=== Aim ===
Only the lines from the one containing "1918 pixels high." down to the one containing "keel = [1.16, 1.15, 1.15, 1.22, 1.40, 1.75, 2.2]" should be printed, exactly as they stand, ends included.

########

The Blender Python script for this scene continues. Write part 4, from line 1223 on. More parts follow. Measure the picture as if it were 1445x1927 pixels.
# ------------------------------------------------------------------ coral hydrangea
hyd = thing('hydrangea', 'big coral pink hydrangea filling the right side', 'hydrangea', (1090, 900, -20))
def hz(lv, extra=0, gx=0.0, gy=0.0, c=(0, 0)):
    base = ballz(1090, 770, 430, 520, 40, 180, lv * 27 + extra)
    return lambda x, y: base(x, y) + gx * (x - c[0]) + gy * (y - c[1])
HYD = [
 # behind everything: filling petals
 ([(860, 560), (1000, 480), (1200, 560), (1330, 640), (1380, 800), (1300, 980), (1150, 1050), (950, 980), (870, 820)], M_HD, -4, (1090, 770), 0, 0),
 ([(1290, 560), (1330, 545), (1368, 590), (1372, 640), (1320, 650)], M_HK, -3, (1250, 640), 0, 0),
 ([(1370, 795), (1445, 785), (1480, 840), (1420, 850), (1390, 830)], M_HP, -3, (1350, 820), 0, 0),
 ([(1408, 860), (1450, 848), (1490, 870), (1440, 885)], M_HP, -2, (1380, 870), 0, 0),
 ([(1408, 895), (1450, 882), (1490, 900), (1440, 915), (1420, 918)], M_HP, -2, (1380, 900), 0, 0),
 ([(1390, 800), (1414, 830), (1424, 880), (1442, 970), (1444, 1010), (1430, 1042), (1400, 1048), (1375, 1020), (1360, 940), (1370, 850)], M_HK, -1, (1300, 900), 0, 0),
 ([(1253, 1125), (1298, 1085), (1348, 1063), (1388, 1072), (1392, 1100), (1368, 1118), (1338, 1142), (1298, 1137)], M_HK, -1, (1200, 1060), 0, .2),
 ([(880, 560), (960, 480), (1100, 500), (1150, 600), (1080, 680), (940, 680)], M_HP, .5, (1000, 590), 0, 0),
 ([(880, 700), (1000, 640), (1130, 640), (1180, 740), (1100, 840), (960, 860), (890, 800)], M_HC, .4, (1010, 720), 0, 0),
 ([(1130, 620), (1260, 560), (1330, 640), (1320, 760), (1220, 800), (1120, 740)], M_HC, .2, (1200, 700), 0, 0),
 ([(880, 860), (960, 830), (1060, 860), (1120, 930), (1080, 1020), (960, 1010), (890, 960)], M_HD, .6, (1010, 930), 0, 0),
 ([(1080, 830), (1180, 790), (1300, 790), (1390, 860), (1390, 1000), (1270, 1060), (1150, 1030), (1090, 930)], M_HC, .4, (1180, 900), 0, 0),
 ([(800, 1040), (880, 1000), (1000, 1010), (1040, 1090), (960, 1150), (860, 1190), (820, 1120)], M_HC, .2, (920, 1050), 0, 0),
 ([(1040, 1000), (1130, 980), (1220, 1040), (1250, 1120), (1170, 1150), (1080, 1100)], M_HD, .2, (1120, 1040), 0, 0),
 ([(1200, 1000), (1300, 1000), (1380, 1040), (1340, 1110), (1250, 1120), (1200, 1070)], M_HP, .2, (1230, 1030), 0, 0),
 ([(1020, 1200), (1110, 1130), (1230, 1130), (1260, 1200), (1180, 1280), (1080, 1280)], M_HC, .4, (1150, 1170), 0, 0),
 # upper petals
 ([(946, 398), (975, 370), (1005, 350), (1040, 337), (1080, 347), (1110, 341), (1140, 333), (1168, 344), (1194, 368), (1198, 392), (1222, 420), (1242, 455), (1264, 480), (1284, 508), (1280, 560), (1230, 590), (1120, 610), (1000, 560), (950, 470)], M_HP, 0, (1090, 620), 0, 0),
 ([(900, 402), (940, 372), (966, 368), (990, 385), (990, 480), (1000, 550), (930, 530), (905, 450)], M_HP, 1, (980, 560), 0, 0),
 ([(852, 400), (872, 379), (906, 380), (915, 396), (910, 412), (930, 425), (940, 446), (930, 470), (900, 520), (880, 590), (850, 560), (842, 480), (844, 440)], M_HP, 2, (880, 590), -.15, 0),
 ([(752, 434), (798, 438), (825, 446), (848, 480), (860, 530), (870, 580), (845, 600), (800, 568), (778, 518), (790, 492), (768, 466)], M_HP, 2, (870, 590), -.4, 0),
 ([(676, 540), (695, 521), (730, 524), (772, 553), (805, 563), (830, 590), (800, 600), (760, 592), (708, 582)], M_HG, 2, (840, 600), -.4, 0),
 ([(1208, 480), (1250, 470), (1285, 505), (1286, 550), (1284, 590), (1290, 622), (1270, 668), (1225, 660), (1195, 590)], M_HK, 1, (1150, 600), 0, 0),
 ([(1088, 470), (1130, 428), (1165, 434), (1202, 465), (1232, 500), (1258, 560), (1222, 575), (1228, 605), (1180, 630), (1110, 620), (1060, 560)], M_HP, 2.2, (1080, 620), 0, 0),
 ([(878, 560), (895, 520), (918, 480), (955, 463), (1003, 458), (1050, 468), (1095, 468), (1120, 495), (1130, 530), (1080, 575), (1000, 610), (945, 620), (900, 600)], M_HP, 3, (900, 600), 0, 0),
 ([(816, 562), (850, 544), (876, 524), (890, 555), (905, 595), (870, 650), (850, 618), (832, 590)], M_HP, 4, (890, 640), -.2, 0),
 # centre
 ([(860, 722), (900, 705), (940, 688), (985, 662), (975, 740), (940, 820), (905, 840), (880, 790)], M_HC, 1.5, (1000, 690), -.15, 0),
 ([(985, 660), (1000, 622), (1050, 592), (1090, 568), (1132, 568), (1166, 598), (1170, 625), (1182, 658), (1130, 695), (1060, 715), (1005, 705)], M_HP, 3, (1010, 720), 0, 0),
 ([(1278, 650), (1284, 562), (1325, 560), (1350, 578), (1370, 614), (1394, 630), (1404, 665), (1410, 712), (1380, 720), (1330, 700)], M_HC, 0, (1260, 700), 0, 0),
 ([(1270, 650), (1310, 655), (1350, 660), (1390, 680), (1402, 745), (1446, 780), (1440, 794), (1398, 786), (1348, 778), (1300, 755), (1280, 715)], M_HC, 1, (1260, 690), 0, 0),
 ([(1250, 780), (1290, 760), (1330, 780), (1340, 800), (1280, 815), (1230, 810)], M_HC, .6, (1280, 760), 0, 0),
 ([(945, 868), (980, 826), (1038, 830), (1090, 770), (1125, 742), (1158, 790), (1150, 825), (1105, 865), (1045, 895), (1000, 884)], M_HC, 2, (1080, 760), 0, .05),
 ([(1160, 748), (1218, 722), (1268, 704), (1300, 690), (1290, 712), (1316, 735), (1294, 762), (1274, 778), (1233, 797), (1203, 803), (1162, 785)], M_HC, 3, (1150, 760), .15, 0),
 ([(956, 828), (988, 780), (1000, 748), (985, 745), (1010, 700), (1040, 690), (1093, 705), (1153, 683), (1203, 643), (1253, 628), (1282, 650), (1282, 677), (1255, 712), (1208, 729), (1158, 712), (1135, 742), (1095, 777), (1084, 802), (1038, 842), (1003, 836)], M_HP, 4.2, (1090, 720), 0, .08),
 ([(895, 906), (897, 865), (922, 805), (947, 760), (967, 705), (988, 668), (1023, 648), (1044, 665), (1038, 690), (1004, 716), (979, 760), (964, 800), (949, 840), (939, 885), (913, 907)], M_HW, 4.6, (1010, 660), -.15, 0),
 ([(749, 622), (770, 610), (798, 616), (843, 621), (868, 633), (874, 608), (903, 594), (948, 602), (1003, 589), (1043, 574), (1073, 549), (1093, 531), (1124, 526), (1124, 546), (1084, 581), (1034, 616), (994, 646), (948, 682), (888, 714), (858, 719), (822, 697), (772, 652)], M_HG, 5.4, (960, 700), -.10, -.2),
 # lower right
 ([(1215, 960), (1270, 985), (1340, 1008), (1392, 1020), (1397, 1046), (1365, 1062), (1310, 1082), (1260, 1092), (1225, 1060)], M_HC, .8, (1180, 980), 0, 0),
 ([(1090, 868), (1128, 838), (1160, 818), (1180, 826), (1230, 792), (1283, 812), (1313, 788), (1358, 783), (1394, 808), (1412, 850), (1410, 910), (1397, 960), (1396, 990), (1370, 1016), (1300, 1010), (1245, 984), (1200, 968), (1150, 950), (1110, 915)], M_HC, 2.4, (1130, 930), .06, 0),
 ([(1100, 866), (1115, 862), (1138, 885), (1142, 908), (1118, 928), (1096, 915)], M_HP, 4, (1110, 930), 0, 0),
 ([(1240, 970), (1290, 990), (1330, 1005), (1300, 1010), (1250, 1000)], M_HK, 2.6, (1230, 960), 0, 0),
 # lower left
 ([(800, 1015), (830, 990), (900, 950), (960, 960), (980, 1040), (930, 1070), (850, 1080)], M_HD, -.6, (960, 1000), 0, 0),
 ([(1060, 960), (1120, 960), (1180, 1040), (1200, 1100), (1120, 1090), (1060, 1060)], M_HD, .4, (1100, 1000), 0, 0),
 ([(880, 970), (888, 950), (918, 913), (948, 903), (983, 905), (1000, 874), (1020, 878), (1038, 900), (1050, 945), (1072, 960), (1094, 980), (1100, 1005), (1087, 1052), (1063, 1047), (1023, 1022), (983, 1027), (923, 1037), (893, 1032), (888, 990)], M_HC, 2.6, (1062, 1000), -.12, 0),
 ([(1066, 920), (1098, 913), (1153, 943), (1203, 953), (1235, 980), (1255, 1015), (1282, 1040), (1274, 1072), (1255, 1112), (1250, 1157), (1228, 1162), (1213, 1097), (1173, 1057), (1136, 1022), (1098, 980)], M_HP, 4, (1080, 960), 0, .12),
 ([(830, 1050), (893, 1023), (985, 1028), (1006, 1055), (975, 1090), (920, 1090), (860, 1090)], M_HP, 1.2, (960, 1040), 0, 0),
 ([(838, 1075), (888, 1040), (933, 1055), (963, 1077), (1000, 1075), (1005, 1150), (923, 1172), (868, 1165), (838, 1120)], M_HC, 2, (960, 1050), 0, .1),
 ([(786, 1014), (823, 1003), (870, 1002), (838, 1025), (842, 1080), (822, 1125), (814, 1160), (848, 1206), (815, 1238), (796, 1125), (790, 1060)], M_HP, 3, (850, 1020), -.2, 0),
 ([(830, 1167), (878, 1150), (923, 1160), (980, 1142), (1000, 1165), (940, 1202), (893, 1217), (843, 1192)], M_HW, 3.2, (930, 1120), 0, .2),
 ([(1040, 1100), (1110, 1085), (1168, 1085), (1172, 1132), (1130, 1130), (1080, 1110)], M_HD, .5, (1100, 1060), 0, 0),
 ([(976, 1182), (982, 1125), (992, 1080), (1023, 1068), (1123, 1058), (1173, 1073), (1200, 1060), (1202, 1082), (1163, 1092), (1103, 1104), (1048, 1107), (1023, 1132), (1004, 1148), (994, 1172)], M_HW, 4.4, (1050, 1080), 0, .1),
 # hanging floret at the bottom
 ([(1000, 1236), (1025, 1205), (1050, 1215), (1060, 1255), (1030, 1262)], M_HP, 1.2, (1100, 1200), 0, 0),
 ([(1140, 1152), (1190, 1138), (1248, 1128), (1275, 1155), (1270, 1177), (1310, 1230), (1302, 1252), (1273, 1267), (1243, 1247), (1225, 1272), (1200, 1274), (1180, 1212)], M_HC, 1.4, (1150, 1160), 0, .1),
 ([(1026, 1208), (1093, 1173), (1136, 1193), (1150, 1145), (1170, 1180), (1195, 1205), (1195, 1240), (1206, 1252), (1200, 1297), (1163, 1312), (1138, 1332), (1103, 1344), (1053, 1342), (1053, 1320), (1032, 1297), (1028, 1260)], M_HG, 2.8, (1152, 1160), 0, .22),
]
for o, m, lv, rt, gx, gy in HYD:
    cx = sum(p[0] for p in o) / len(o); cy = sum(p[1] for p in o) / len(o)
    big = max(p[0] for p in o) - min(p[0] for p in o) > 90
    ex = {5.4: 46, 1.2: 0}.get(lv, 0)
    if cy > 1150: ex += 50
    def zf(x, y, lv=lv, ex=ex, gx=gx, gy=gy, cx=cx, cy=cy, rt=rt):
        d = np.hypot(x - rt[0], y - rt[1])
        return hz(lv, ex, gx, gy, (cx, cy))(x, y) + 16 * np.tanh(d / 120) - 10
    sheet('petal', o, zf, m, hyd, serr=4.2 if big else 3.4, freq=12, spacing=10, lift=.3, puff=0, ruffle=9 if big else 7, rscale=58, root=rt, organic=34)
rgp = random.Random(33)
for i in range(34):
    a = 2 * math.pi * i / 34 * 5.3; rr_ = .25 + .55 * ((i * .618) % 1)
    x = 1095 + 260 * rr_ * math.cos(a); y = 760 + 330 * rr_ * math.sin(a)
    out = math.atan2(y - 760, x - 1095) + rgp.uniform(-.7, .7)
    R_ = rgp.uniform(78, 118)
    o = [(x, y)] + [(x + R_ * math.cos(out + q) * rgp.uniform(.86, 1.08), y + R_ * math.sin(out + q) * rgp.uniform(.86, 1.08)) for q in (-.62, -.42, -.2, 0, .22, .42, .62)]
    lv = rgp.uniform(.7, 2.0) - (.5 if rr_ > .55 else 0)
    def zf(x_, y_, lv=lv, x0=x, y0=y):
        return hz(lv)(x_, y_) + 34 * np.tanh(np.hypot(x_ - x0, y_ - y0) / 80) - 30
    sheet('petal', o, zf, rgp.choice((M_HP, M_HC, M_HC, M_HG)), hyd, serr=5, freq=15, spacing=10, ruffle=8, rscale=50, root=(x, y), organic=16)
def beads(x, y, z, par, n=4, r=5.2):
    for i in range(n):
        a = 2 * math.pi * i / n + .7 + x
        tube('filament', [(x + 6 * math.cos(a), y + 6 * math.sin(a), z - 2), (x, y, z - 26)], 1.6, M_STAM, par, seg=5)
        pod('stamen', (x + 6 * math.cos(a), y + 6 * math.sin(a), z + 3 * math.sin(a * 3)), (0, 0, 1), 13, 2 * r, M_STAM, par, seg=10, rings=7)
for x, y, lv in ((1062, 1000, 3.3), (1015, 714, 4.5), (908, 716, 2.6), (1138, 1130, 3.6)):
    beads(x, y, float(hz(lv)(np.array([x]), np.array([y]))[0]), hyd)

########

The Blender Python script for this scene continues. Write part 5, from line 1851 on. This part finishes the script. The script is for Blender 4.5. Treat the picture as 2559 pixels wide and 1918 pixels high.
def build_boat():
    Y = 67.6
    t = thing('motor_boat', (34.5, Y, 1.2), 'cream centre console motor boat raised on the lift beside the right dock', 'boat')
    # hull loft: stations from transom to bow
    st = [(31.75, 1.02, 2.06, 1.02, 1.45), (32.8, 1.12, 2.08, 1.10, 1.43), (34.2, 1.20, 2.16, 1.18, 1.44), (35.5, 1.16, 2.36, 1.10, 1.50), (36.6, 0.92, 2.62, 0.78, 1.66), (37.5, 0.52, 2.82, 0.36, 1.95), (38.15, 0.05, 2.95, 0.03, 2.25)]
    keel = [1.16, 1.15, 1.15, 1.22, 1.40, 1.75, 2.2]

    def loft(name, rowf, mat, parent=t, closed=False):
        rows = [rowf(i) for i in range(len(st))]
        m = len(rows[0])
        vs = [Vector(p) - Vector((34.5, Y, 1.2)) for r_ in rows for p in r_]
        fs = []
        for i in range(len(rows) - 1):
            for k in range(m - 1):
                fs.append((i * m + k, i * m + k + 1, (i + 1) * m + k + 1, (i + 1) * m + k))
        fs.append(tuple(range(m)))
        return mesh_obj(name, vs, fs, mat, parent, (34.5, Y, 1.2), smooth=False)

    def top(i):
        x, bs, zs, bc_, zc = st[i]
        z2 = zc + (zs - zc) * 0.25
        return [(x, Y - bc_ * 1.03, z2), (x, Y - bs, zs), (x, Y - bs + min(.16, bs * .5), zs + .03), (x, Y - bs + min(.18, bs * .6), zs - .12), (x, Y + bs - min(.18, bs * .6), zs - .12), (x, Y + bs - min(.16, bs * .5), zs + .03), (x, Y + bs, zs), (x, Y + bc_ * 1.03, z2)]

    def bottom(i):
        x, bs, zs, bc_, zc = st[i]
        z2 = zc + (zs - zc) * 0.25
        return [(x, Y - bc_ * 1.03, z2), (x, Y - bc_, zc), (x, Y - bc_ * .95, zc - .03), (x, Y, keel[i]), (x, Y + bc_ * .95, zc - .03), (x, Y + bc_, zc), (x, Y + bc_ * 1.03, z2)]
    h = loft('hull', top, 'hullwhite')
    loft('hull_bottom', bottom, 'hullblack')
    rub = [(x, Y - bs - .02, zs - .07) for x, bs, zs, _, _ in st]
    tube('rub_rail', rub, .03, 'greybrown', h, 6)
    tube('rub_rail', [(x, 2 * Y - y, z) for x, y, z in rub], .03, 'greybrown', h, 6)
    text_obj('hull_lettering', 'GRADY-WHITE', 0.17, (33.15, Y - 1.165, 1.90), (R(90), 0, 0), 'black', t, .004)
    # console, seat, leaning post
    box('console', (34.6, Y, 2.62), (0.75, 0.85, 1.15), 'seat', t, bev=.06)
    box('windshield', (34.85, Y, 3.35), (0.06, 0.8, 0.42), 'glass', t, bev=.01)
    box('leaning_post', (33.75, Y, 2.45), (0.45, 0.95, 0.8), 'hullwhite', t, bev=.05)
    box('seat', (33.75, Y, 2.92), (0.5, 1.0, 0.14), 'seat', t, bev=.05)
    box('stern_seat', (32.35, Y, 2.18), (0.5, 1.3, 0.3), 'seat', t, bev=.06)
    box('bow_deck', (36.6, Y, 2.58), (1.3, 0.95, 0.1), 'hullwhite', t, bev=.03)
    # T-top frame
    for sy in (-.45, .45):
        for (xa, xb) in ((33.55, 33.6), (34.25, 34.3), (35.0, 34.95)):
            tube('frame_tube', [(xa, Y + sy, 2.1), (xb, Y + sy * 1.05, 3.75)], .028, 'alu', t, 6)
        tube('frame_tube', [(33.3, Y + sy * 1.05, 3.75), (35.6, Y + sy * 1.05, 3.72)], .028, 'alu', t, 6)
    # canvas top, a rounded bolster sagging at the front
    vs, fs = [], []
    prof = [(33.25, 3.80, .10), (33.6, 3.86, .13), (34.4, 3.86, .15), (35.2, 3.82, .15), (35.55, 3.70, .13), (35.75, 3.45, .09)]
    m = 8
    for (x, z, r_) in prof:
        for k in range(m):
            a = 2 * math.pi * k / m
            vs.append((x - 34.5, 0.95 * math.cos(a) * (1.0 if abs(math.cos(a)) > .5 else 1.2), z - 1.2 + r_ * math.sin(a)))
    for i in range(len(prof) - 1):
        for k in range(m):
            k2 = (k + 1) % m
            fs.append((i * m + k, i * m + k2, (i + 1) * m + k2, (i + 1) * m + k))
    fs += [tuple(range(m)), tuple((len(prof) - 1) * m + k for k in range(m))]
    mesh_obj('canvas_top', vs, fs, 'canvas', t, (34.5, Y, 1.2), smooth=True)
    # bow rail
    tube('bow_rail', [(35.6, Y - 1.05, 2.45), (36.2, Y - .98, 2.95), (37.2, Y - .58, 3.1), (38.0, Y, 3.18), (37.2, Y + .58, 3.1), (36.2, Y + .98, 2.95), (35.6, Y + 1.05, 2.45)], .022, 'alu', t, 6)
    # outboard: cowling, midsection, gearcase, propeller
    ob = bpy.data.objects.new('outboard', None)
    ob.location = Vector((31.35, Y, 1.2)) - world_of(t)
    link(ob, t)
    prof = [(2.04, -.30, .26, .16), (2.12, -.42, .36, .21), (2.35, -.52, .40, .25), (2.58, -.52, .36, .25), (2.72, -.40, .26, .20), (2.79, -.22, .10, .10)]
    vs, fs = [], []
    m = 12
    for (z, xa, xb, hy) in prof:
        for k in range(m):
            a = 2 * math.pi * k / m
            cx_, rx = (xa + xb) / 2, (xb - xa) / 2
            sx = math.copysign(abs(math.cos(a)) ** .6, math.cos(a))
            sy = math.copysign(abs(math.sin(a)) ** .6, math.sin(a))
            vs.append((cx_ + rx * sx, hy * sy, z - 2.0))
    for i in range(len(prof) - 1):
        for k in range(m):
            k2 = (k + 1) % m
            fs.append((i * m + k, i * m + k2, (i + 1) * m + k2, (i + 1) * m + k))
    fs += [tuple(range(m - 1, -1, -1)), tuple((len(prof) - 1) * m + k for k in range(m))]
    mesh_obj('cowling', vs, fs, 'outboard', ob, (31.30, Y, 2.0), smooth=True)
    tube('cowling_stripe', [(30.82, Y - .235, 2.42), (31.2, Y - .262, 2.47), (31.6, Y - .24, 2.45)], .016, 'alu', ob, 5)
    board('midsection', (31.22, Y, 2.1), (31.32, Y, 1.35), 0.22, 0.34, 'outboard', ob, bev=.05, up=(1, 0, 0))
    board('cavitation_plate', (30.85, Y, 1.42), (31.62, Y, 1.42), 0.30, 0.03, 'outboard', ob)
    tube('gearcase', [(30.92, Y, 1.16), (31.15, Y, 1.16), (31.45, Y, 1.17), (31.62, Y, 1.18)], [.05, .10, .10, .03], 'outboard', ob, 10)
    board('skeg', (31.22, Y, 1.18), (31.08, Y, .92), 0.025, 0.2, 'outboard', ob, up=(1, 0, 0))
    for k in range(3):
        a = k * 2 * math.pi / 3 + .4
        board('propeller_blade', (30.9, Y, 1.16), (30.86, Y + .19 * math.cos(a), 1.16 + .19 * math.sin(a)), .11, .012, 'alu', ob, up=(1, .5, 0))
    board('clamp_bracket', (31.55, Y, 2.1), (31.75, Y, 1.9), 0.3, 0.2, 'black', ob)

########

=== Solved exercise ===
The Blender Python script for this scene continues. Write part 5, from line 1851 on. This part finishes the script. The script is for Blender 4.5. Treat the picture as 2559 pixels wide and 1918 pixels high.
def build_boat():
    Y = 67.6
    t = thing('motor_boat', (34.5, Y, 1.2), 'cream centre console motor boat raised on the lift beside the right dock', 'boat')
    # hull loft: stations from transom to bow
    st = [(31.75, 1.02, 2.06, 1.02, 1.45), (32.8, 1.12, 2.08, 1.10, 1.43), (34.2, 1.20, 2.16, 1.18, 1.44), (35.5, 1.16, 2.36, 1.10, 1.50), (36.6, 0.92, 2.62, 0.78, 1.66), (37.5, 0.52, 2.82, 0.36, 1.95), (38.15, 0.05, 2.95, 0.03, 2.25)]
    keel = [1.16, 1.15, 1.15, 1.22, 1.40, 1.75, 2.2]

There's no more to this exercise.